Mme Shah note que l’administration Obama semble s’être laissé séduire par la simplicité et la flexibilité des drones.
C’est une méthode attrayante, qui ne demande pas l’envoi de soldats au sol et qui ne coûte pas cher. Seulement, on sait que les attaques des drones tuent des civils innocents et des enfants (les bombardements massifs aussi). Au lieu de réclamer des enquêtes, l’administration Obama choisit de garder les informations pour elle. Ça donne l’impression qu’ils craignent la transparence.
Comment un drone passe à l’attaque en cinq étapes
1. Des pilotes postés dans une base de l’US Air Force, souvent celle de Creech, dans le désert du Nevada, observent durant des semaines des cibles dans des villages en Afghanistan ou au Pakistan, au moyen d’un drone Reaper.
2. Les pilotes en viennent parfois à bien connaître les cibles qu’ils observent. «Je les vois avec leur femme, leurs enfants, aller au travail, etc.», a dit un pilote au New York Times, l’an dernier.
3. Les pilotes reçoivent éventuellement l’ordre de tuer la cible (souvent lorsque ses proches ne sont pas présents).
4. Les drones décollent et atterrissent à des bases locales en Afghanistan et en Arabie saoudite, notamment.
5. L’US Air Force compte 1300 pilotes de drone, postés dans 13 bases aux États-Unis.
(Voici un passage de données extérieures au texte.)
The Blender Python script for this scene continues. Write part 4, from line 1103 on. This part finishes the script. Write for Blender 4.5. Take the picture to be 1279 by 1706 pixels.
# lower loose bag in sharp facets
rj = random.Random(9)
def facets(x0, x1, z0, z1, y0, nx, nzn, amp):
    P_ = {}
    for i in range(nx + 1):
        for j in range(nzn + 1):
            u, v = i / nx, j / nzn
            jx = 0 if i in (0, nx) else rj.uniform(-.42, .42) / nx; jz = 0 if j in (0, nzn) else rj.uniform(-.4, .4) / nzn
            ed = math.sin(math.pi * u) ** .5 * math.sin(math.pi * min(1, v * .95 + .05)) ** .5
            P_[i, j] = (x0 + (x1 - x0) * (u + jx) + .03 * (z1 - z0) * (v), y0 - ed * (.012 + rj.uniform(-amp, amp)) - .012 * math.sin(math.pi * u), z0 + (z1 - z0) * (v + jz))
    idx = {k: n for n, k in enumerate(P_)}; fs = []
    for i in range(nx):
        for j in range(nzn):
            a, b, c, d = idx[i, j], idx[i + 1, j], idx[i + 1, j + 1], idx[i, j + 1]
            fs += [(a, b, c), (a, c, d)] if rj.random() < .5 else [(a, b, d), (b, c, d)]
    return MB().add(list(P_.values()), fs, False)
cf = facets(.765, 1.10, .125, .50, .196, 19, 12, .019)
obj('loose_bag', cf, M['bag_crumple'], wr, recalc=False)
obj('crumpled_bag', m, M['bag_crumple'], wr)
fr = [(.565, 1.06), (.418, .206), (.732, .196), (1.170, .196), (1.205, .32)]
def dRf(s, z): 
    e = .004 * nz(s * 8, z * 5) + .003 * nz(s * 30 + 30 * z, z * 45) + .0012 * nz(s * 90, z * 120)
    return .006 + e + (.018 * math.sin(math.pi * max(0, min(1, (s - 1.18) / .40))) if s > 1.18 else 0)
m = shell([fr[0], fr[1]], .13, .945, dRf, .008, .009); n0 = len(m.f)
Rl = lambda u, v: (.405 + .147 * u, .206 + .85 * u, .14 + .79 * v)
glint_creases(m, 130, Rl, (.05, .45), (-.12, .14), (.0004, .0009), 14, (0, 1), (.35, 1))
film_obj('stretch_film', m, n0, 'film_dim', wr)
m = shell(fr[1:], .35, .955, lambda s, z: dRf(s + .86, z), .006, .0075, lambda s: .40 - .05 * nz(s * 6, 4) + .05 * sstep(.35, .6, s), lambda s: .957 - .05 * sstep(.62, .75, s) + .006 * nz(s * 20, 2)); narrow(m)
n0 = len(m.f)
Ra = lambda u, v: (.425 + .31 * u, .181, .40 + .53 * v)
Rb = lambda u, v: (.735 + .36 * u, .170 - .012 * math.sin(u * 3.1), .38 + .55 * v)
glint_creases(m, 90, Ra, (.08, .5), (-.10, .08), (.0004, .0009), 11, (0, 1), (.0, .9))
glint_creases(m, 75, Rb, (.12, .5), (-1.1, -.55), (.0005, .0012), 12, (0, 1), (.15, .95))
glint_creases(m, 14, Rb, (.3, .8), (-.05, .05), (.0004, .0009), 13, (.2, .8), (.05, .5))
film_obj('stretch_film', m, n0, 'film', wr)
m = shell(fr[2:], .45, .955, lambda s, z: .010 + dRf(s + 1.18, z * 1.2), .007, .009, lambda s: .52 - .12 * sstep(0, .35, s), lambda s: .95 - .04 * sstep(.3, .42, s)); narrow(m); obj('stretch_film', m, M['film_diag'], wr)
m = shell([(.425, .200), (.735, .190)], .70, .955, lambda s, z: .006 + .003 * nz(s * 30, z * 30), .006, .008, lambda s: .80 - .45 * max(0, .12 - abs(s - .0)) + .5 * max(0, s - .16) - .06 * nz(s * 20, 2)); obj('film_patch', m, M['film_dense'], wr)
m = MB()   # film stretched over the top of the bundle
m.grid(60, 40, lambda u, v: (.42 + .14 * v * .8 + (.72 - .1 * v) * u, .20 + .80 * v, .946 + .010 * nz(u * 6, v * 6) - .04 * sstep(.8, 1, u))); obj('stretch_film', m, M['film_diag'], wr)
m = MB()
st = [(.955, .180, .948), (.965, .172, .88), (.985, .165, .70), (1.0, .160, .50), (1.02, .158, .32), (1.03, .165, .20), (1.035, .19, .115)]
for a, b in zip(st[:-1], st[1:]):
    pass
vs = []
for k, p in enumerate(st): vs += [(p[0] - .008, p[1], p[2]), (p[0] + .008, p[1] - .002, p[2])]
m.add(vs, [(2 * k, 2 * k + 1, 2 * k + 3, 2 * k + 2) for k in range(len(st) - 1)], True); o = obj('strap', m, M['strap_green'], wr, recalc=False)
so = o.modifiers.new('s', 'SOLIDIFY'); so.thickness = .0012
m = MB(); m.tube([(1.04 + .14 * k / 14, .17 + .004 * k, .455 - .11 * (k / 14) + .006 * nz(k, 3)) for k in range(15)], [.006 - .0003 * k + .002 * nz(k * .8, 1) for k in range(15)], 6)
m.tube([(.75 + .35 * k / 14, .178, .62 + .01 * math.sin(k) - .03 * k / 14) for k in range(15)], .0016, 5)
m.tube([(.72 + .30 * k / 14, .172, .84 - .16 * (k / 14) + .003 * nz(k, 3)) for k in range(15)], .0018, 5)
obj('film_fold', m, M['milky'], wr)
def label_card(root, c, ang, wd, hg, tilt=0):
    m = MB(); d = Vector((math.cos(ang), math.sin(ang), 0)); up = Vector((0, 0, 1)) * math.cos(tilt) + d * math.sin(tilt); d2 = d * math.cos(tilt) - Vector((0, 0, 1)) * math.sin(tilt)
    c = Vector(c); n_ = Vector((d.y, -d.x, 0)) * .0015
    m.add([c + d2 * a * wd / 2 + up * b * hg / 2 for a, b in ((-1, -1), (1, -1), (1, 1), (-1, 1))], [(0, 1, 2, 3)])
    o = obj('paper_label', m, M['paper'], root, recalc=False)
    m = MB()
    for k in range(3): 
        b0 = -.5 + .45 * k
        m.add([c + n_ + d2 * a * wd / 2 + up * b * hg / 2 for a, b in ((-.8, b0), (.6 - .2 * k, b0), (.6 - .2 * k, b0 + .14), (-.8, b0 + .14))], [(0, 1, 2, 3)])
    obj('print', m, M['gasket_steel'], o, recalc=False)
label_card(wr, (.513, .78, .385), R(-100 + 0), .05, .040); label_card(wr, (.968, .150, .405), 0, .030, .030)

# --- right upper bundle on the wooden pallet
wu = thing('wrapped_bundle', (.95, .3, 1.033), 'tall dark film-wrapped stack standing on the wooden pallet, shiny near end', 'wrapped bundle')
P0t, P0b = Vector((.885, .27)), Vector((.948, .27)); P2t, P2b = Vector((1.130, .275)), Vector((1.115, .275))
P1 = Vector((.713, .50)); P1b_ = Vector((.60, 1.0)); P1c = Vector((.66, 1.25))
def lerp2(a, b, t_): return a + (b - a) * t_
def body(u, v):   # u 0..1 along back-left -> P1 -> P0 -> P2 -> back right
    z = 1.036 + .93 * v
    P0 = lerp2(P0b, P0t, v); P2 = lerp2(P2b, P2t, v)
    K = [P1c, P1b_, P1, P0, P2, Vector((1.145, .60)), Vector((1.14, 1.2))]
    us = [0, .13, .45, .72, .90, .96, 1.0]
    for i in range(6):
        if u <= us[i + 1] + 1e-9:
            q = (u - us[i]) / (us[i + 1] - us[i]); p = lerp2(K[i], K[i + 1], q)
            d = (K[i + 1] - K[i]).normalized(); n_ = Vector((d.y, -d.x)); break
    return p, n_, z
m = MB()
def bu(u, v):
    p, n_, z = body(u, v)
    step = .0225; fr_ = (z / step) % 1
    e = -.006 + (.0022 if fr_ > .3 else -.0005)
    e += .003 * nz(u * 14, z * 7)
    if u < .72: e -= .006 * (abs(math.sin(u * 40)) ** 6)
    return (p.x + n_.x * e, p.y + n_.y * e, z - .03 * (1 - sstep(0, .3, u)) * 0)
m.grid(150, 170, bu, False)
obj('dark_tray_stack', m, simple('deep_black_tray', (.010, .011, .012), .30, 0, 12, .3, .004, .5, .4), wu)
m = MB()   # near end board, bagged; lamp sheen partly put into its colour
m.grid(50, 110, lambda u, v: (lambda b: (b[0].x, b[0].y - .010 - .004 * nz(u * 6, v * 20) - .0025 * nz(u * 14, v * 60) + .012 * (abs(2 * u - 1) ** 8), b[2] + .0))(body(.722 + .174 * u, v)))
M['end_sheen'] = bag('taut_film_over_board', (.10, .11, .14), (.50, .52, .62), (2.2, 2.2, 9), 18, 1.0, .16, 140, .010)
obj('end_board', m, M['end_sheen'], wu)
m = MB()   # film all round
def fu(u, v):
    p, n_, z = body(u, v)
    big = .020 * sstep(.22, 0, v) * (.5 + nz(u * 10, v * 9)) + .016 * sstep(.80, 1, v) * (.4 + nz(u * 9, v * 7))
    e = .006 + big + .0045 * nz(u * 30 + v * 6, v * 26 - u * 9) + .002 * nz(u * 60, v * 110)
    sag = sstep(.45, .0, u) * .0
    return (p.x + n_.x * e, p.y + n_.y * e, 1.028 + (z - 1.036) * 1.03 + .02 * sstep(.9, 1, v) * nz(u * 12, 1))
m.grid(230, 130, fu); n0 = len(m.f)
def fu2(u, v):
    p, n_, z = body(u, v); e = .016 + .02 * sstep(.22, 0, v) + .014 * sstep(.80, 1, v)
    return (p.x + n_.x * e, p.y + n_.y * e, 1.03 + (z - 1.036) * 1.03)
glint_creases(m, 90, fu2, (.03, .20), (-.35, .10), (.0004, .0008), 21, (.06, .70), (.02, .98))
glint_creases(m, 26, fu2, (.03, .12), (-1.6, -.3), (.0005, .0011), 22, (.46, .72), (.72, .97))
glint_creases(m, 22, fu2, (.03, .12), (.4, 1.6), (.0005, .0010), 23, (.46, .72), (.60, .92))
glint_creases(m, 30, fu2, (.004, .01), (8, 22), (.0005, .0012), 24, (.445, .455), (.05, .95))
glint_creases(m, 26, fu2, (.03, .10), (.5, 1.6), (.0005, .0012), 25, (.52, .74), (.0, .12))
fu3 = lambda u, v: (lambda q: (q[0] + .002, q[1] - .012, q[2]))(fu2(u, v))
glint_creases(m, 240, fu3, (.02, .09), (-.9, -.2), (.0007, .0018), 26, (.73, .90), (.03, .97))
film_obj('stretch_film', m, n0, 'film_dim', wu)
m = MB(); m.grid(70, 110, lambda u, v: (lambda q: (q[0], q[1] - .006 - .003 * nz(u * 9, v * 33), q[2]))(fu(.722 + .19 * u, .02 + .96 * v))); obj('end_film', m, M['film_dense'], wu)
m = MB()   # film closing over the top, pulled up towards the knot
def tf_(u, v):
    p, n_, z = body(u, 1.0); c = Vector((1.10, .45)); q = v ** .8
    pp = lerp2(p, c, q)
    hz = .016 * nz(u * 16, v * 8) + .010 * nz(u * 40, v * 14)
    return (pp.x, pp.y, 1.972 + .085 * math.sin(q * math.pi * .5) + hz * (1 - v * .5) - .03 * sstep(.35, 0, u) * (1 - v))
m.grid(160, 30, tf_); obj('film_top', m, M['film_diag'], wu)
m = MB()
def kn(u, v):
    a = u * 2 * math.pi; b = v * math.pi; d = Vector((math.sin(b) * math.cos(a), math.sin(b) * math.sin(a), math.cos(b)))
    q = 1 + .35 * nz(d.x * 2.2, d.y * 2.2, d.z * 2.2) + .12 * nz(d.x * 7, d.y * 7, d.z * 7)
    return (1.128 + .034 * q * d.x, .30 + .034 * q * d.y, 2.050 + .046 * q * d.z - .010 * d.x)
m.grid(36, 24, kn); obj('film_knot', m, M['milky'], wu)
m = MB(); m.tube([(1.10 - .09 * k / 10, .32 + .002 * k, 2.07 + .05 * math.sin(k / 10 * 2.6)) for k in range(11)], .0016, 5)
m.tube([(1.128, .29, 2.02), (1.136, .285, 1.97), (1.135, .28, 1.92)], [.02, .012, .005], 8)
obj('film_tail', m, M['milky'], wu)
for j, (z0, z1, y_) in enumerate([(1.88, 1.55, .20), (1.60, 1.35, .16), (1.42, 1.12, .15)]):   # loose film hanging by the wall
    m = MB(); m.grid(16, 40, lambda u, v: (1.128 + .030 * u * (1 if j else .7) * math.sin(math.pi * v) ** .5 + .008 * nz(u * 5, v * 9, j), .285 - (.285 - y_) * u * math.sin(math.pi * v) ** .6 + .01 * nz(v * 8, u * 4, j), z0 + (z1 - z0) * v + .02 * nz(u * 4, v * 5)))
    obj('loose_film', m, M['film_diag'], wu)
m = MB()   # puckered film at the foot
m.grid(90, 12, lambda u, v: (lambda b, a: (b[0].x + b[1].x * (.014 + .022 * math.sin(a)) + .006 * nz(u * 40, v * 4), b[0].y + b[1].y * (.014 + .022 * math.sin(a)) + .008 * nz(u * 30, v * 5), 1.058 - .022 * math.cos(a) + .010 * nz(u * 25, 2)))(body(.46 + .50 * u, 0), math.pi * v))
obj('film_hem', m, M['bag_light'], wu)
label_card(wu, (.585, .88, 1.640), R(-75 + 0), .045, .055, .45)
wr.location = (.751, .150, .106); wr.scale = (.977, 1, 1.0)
La CIA a aussi un programme de drones, dont peu de détails sont connus.
Comment cela se passe à des milliers de kilomètre de la cible
Le Prix Nobel de la Paix 2009 : « Je suis vraiment bon pour tuer des gens ».
Dans un ouvrage paru ce mois, les journalistes Mark Halperin et John Heilemann rendent compte de la campagne électorale présidentielle de 2012 aux États-Unis opposant Mitt Romney et Barack Obama.
Très bien introduits dans les deux équipes, ils rapportent les propos des deux candidats. Selon eux, le président Obama aime à plaisanter avec ses collaborateurs des assassinats qu’il ordonne par drone.
Il aurait ainsi déclaré : « Je suis vraiment bon pour tuer des gens ».
La Maison-Blanche a décliné tout commentaire, le porte-parole se contentant d’indiquer que le président déteste les fuites. Durant sa présidence, le Prix Nobel de la Paix aurait fait ainsi assassiner entre 2 000 et 3 000 personnes.